[Rows from a 3D scene dataset]

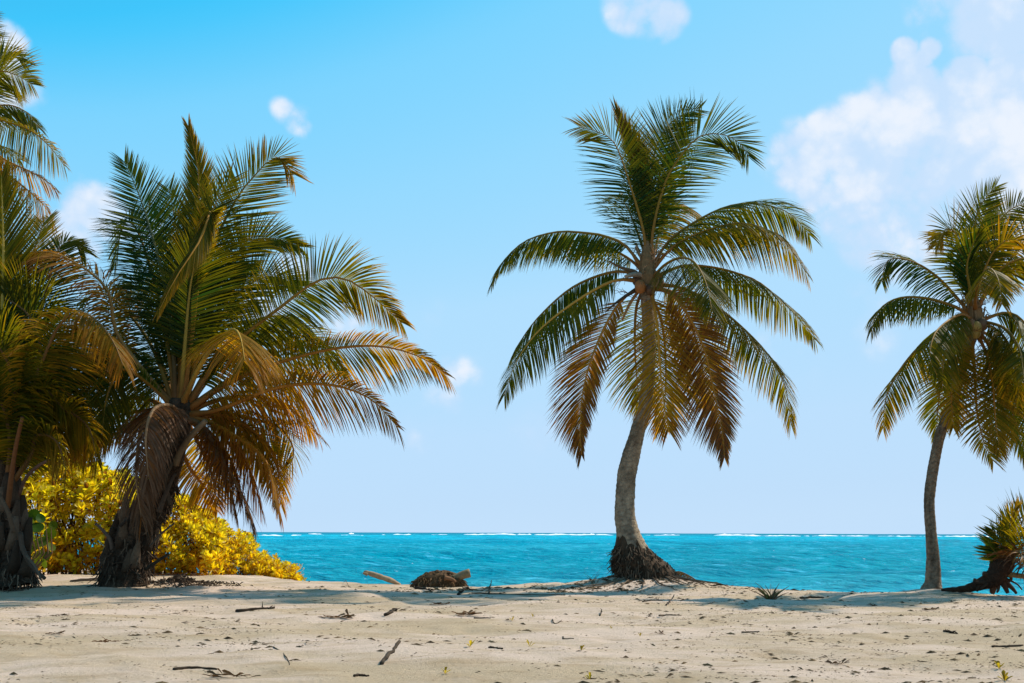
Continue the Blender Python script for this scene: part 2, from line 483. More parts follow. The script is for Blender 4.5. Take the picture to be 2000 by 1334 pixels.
# skirts: sides and far
yl = ysea[-1]; far = 60000.0
extra = []; efaces = []
def addv(p): extra.append(p); return nv + len(extra) - 1
fl = addv((-far * 1.2, far, SEA_Z)); frr = addv((far * 1.2, far, SEA_Z))
nl = addv((-far * 1.2, 13.0, SEA_Z)); nr = addv((far * 1.2, 13.0, SEA_Z))
me = bpy.data.meshes.new('sea')
allv = np.concatenate([co, np.array(extra)])
me.vertices.add(len(allv)); me.vertices.foreach_set('co', allv.astype(np.float32).ravel())
polys = [q]
far_face = [int(i) for i in ii[-1]] + [frr, fl]
left_face = [int(i) for i in ii[:, 0]][::-1] + [nl, fl][0:0]
flat = q.ravel().tolist(); starts = list(range(0, q.size, 4)); totals = [4] * len(q)
def addpoly(idx):
    starts.append(len(flat)); totals.append(len(idx)); flat.extend(idx)
for k in range(nx - 1):
    a, b = int(ii[-1, k]), int(ii[-1, k + 1])
    va = allv[a]; vb = allv[b]
    if k == 0: prev = addv((va[0] * far / yl, far, SEA_Z))
    nxt = addv((vb[0] * far / yl, far, SEA_Z))
    addpoly([a, b, nxt, prev]); prev = nxt
rim_first = nv + 4; rim_last = nv + len(extra) - 1
addpoly([int(i) for i in ii[::-1, 0]] + [nl, fl, rim_first][0:2] + [rim_first])
addpoly([int(i) for i in ii[:, -1]] + [rim_last, frr, nr])
allv = np.concatenate([co, np.array(extra)])
bpy.data.meshes.remove(me)
me = bpy.data.meshes.new('sea')
me.vertices.add(len(allv)); me.vertices.foreach_set('co', allv.astype(np.float32).ravel())
me.loops.add(len(flat)); me.loops.foreach_set('vertex_index', np.array(flat, dtype=np.int32))
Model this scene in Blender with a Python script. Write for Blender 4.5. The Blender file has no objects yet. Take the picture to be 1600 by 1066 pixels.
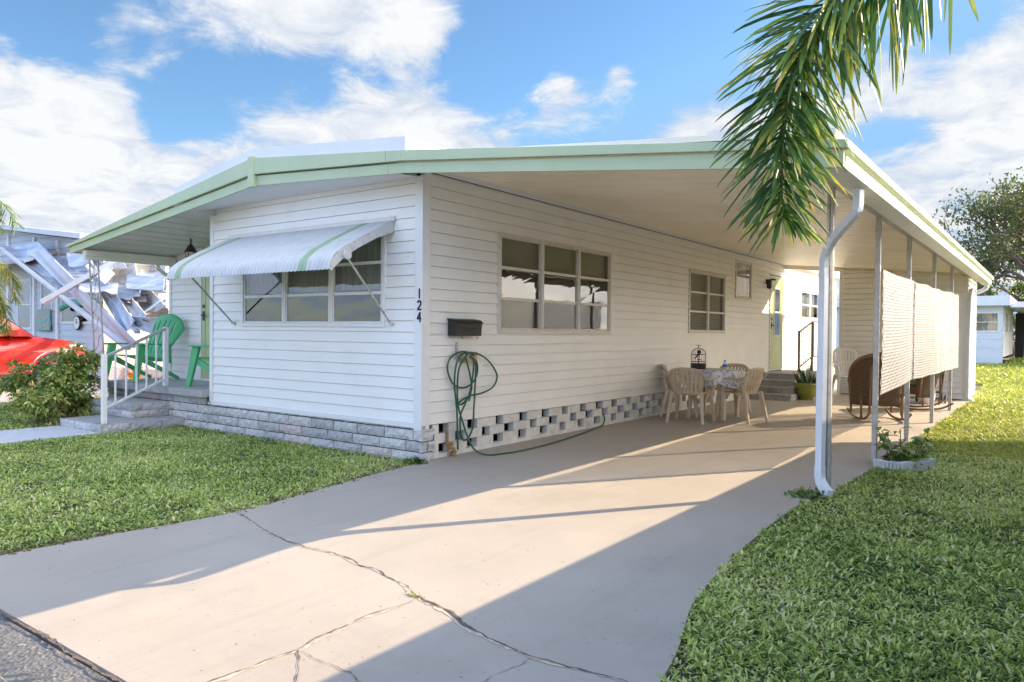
import bpy, bmesh, math, random
import numpy as np
from mathutils import Vector, Matrix
random.seed(7); rng = np.random.default_rng(11)
sc = bpy.context.scene
COL = sc.collection
PI = math.pi
# ------------------------------------------------------------------ camera
CAM = np.array([5.0806, -5.3978, 1.2971]); FOC = 1158.2
CF = np.array([-0.592001, 0.805835, -0.0128]); CR = np.array([0.805788, 0.592122, 0.009799]); CU = np.array([-0.015475, 0.004513, 0.99987])
cd = bpy.data.cameras.new("camera"); cam = bpy.data.objects.new("camera", cd); COL.objects.link(cam)
cd.sensor_width = 36; cd.lens = FOC / 1600 * 36; cd.clip_end = 2000; cd.clip_start = .05
cam.matrix_world = Matrix([[CR[0], CU[0], -CF[0], CAM[0]], [CR[1], CU[1], -CF[1], CAM[1]], [CR[2], CU[2], -CF[2], CAM[2]], [0, 0, 0, 1]])
sc.camera = cam
def at(px, py, ax, val):      # survey helper: the point of the world seen at a photo pixel on a plane
    d = CF + CR * (px - 800) / FOC + CU * (533.5 - py) / FOC
    return CAM + d * ((val - CAM[ax]) / d[ax])
# ------------------------------------------------------------------ materials
def newmat(name):
    m = bpy.data.materials.new(name); m.use_nodes = True
    nt = m.node_tree; return m, nt, nt.nodes["Principled BSDF"]
def ramp(nt, stops):
    r = nt.nodes.new("ShaderNodeValToRGB")
    while len(r.color_ramp.elements) < len(stops): r.color_ramp.elements.new(.5)
    for e, (p, c) in zip(r.color_ramp.elements, stops): e.position = p; e.color = (*c, 1)
    return r
def mat(name, c, rough=.6, metal=0, var=.06, scale=4, bump=0, bscale=60, spec=.5, dirt=None, dscale=1.5, coat=0, dlo=.52, dhi=.7, tcoord='Object', stretch=None):
    m, nt, b = newmat(name); N = nt.nodes; L = nt.links
    tc = N.new("ShaderNodeTexCoord"); src = tc.outputs[tcoord]
    if stretch:
        mp = N.new("ShaderNodeMapping"); mp.inputs['Scale'].default_value = stretch; L.new(src, mp.inputs[0]); src = mp.outputs[0]
    no = N.new("ShaderNodeTexNoise"); no.inputs['Scale'].default_value = scale; no.inputs['Detail'].default_value = 6; L.new(src, no.inputs['Vector'])
    r = ramp(nt, [(.3, tuple(x * (1 - var) for x in c)), (.7, tuple(min(1, x * (1 + var)) for x in c))]); L.new(no.outputs['Fac'], r.inputs[0])
    out = r.outputs[0]
    if dirt:
        n2 = N.new("ShaderNodeTexNoise"); n2.inputs['Scale'].default_value = dscale; n2.inputs['Detail'].default_value = 9; n2.inputs['Roughness'].default_value = .65; L.new(src, n2.inputs['Vector'])
        r2 = ramp(nt, [(dlo, (0, 0, 0)), (dhi, (1, 1, 1))]); L.new(n2.outputs['Fac'], r2.inputs[0])
        mx = N.new("ShaderNodeMix"); mx.data_type = 'RGBA'; L.new(r2.outputs[0], mx.inputs[0]); L.new(out, mx.inputs[6]); mx.inputs[7].default_value = (*dirt, 1); out = mx.outputs[2]
    L.new(out, b.inputs['Base Color'])
    b.inputs['Roughness'].default_value = rough; b.inputs['Metallic'].default_value = metal
    b.inputs['Specular IOR Level'].default_value = spec; b.inputs['Coat Weight'].default_value = coat
    if bump:
        n3 = N.new("ShaderNodeTexNoise"); n3.inputs['Scale'].default_value = bscale; n3.inputs['Detail'].default_value = 5; L.new(src, n3.inputs['Vector'])
        bp = N.new("ShaderNodeBump"); bp.inputs['Strength'].default_value = bump; bp.inputs['Distance'].default_value = .01; L.new(n3.outputs['Fac'], bp.inputs['Height']); L.new(bp.outputs[0], b.inputs['Normal'])
    return m
def leafmat(name, stops, rough=.45, trans=.35, spec=.5):
    m, nt, b = newmat(name); N = nt.nodes; L = nt.links
    a = N.new("ShaderNodeAttribute"); a.attribute_name = "rnd"
    r = ramp(nt, stops); L.new(a.outputs['Fac'], r.inputs[0]); L.new(r.outputs[0], b.inputs['Base Color'])
    b.inputs['Roughness'].default_value = rough; b.inputs['Specular IOR Level'].default_value = spec
    t = N.new("ShaderNodeBsdfTranslucent"); L.new(r.outputs[0], t.inputs[0])
    mx = N.new("ShaderNodeMixShader"); mx.inputs[0].default_value = trans
    L.new(b.outputs[0], mx.inputs[1]); L.new(t.outputs[0], mx.inputs[2]); L.new(mx.outputs[0], N["Material Output"].inputs[0])
    return m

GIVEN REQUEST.
Except for the pictures, reproduce every line exactly.

TASK ANSWER.
Continue the Blender Python script for this scene: part 2, from line 483. More parts follow. The script is for Blender 4.5. Take the picture to be 2000 by 1334 pixels.
# skirts: sides and far
yl = ysea[-1]; far = 60000.0
extra = []; efaces = []
def addv(p): extra.append(p); return nv + len(extra) - 1
fl = addv((-far * 1.2, far, SEA_Z)); frr = addv((far * 1.2, far, SEA_Z))
nl = addv((-far * 1.2, 13.0, SEA_Z)); nr = addv((far * 1.2, 13.0, SEA_Z))
me = bpy.data.meshes.new('sea')
allv = np.concatenate([co, np.array(extra)])
me.vertices.add(len(allv)); me.vertices.foreach_set('co', allv.astype(np.float32).ravel())
polys = [q]
far_face = [int(i) for i in ii[-1]] + [frr, fl]
left_face = [int(i) for i in ii[:, 0]][::-1] + [nl, fl][0:0]
flat = q.ravel().tolist(); starts = list(range(0, q.size, 4)); totals = [4] * len(q)
def addpoly(idx):
    starts.append(len(flat)); totals.append(len(idx)); flat.extend(idx)
for k in range(nx - 1):
    a, b = int(ii[-1, k]), int(ii[-1, k + 1])
    va = allv[a]; vb = allv[b]
    if k == 0: prev = addv((va[0] * far / yl, far, SEA_Z))
    nxt = addv((vb[0] * far / yl, far, SEA_Z))
    addpoly([a, b, nxt, prev]); prev = nxt
rim_first = nv + 4; rim_last = nv + len(extra) - 1
addpoly([int(i) for i in ii[::-1, 0]] + [nl, fl, rim_first][0:2] + [rim_first])
addpoly([int(i) for i in ii[:, -1]] + [rim_last, frr, nr])
allv = np.concatenate([co, np.array(extra)])
bpy.data.meshes.remove(me)
me = bpy.data.meshes.new('sea')
me.vertices.add(len(allv)); me.vertices.foreach_set('co', allv.astype(np.float32).ravel())
me.loops.add(len(flat)); me.loops.foreach_set('vertex_index', np.array(flat, dtype=np.int32))
Model this scene in Blender with a Python script. Write for Blender 4.5. The Blender file has no objects yet. Take the picture to be 1600 by 1066 pixels.
import bpy, bmesh, math, random
import numpy as np
from mathutils import Vector, Matrix
random.seed(7); rng = np.random.default_rng(11)
sc = bpy.context.scene
COL = sc.collection
PI = math.pi
# ------------------------------------------------------------------ camera
CAM = np.array([5.0806, -5.3978, 1.2971]); FOC = 1158.2
CF = np.array([-0.592001, 0.805835, -0.0128]); CR = np.array([0.805788, 0.592122, 0.009799]); CU = np.array([-0.015475, 0.004513, 0.99987])
cd = bpy.data.cameras.new("camera"); cam = bpy.data.objects.new("camera", cd); COL.objects.link(cam)
cd.sensor_width = 36; cd.lens = FOC / 1600 * 36; cd.clip_end = 2000; cd.clip_start = .05
cam.matrix_world = Matrix([[CR[0], CU[0], -CF[0], CAM[0]], [CR[1], CU[1], -CF[1], CAM[1]], [CR[2], CU[2], -CF[2], CAM[2]], [0, 0, 0, 1]])
sc.camera = cam
def at(px, py, ax, val):      # survey helper: the point of the world seen at a photo pixel on a plane
    d = CF + CR * (px - 800) / FOC + CU * (533.5 - py) / FOC
    return CAM + d * ((val - CAM[ax]) / d[ax])
# ------------------------------------------------------------------ materials
def newmat(name):
    m = bpy.data.materials.new(name); m.use_nodes = True
    nt = m.node_tree; return m, nt, nt.nodes["Principled BSDF"]
def ramp(nt, stops):
    r = nt.nodes.new("ShaderNodeValToRGB")
    while len(r.color_ramp.elements) < len(stops): r.color_ramp.elements.new(.5)
    for e, (p, c) in zip(r.color_ramp.elements, stops): e.position = p; e.color = (*c, 1)
    return r
def mat(name, c, rough=.6, metal=0, var=.06, scale=4, bump=0, bscale=60, spec=.5, dirt=None, dscale=1.5, coat=0, dlo=.52, dhi=.7, tcoord='Object', stretch=None):
    m, nt, b = newmat(name); N = nt.nodes; L = nt.links
    tc = N.new("ShaderNodeTexCoord"); src = tc.outputs[tcoord]
    if stretch:
        mp = N.new("ShaderNodeMapping"); mp.inputs['Scale'].default_value = stretch; L.new(src, mp.inputs[0]); src = mp.outputs[0]
    no = N.new("ShaderNodeTexNoise"); no.inputs['Scale'].default_value = scale; no.inputs['Detail'].default_value = 6; L.new(src, no.inputs['Vector'])
    r = ramp(nt, [(.3, tuple(x * (1 - var) for x in c)), (.7, tuple(min(1, x * (1 + var)) for x in c))]); L.new(no.outputs['Fac'], r.inputs[0])
    out = r.outputs[0]
    if dirt:
        n2 = N.new("ShaderNodeTexNoise"); n2.inputs['Scale'].default_value = dscale; n2.inputs['Detail'].default_value = 9; n2.inputs['Roughness'].default_value = .65; L.new(src, n2.inputs['Vector'])
        r2 = ramp(nt, [(dlo, (0, 0, 0)), (dhi, (1, 1, 1))]); L.new(n2.outputs['Fac'], r2.inputs[0])
        mx = N.new("ShaderNodeMix"); mx.data_type = 'RGBA'; L.new(r2.outputs[0], mx.inputs[0]); L.new(out, mx.inputs[6]); mx.inputs[7].default_value = (*dirt, 1); out = mx.outputs[2]
    L.new(out, b.inputs['Base Color'])
    b.inputs['Roughness'].default_value = rough; b.inputs['Metallic'].default_value = metal
    b.inputs['Specular IOR Level'].default_value = spec; b.inputs['Coat Weight'].default_value = coat
    if bump:
        n3 = N.new("ShaderNodeTexNoise"); n3.inputs['Scale'].default_value = bscale; n3.inputs['Detail'].default_value = 5; L.new(src, n3.inputs['Vector'])
        bp = N.new("ShaderNodeBump"); bp.inputs['Strength'].default_value = bump; bp.inputs['Distance'].default_value = .01; L.new(n3.outputs['Fac'], bp.inputs['Height']); L.new(bp.outputs[0], b.inputs['Normal'])
    return m
def leafmat(name, stops, rough=.45, trans=.35, spec=.5):
    m, nt, b = newmat(name); N = nt.nodes; L = nt.links
    a = N.new("ShaderNodeAttribute"); a.attribute_name = "rnd"
    r = ramp(nt, stops); L.new(a.outputs['Fac'], r.inputs[0]); L.new(r.outputs[0], b.inputs['Base Color'])
    b.inputs['Roughness'].default_value = rough; b.inputs['Specular IOR Level'].default_value = spec
    t = N.new("ShaderNodeBsdfTranslucent"); L.new(r.outputs[0], t.inputs[0])
    mx = N.new("ShaderNodeMixShader"); mx.inputs[0].default_value = trans
    L.new(b.outputs[0], mx.inputs[1]); L.new(t.outputs[0], mx.inputs[2]); L.new(mx.outputs[0], N["Material Output"].inputs[0])
    return m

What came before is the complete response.